Global Road Woes Mounting As ‘A.X.L.’ Looks Likely To Add To Woes

The town is lamenting the expected loss of another independent company, as Global Road heads into a weekend where it is releasing A.X.L., a film that will likely tip it into some kind of default situation with the banks that earlier this week took control of its domestic theatrical business.

It is stunning if you consider it has been just six months ago that new CEO Rob Friedman boldly told international buyers that Donald Tang’s Tang Media Partners would spend $1 billion in productions over three years to bolster a company that fused together IM Global and Open Road.

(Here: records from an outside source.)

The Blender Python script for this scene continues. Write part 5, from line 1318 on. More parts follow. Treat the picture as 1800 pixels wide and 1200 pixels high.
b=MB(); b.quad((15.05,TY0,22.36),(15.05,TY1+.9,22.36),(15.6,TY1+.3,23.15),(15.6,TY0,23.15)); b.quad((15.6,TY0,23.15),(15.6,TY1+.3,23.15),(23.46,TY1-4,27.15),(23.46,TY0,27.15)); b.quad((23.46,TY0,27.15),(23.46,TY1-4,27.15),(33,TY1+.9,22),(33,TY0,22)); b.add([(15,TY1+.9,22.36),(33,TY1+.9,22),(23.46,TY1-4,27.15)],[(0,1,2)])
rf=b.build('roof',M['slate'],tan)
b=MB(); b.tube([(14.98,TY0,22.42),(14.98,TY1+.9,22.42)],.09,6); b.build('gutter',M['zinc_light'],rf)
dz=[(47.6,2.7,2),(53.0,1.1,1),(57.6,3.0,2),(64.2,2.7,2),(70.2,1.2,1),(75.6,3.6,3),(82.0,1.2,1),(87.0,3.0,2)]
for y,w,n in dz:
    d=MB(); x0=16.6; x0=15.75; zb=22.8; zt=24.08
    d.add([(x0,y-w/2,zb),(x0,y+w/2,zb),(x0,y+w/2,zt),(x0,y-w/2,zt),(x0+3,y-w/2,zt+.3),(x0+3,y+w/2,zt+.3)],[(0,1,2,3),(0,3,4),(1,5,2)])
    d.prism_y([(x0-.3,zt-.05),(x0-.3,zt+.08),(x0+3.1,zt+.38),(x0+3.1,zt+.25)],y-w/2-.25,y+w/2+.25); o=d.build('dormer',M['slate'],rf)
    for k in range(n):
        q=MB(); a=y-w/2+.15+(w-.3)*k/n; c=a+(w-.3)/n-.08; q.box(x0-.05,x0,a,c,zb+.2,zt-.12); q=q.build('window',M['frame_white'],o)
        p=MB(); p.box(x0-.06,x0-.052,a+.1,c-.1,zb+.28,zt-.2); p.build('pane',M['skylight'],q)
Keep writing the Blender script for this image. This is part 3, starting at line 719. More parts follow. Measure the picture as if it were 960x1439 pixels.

Estimates the company would generate 15 movies per year by 2020, eight of which would be homegrown.
Now, the expectation is that the company will look to sell off some completed titles like Playmobile and Silence or send them back to the filmmakers that brokered deals with Open Road. There are prickly lawsuits with Len Blavatnik and Tencent — the latter over the allegation that money earmarked for building TV that instead was used to cure its financial ails. All this can only be spooking the bankers that hold the company’s fate in their hands.

Staffers who were hired with great plans and who bought into the idea that funding would follow, are nervous that layoffs are imminent. Most of the senior staffs of IM Global and Open Road – just over 100 in total — left and were replaced and there is an estimated 120 employees twisting in the wind at this moment.

Some still cling to a glimmer of hope that a white knight could emerge, or that the banks will hang in. Or that there might be an attempt to sever the domestic theatrical business that came with the Open Road acquisition from the foreign sales and TV businesses that make profit primarily from library title income.

There is a feeding frenzy among vendors that understandably fear they might soon be creditors, and are jockeying to get back projects, and get paid. Estimates are that A.X.L.’s launch costs pushes Global Road’s exposure to at least $10M. It is tracking toward a gross this weekend between $3M-$5M on under 1700 screens. That isn’t as bad as Hotel Artemis, the new company’s first acquisition, and the film which seems to have served as the tipping point for what is happening now. That film’s losses are estimated to be in the $20M range after it opened to $3.2 million in box office in June.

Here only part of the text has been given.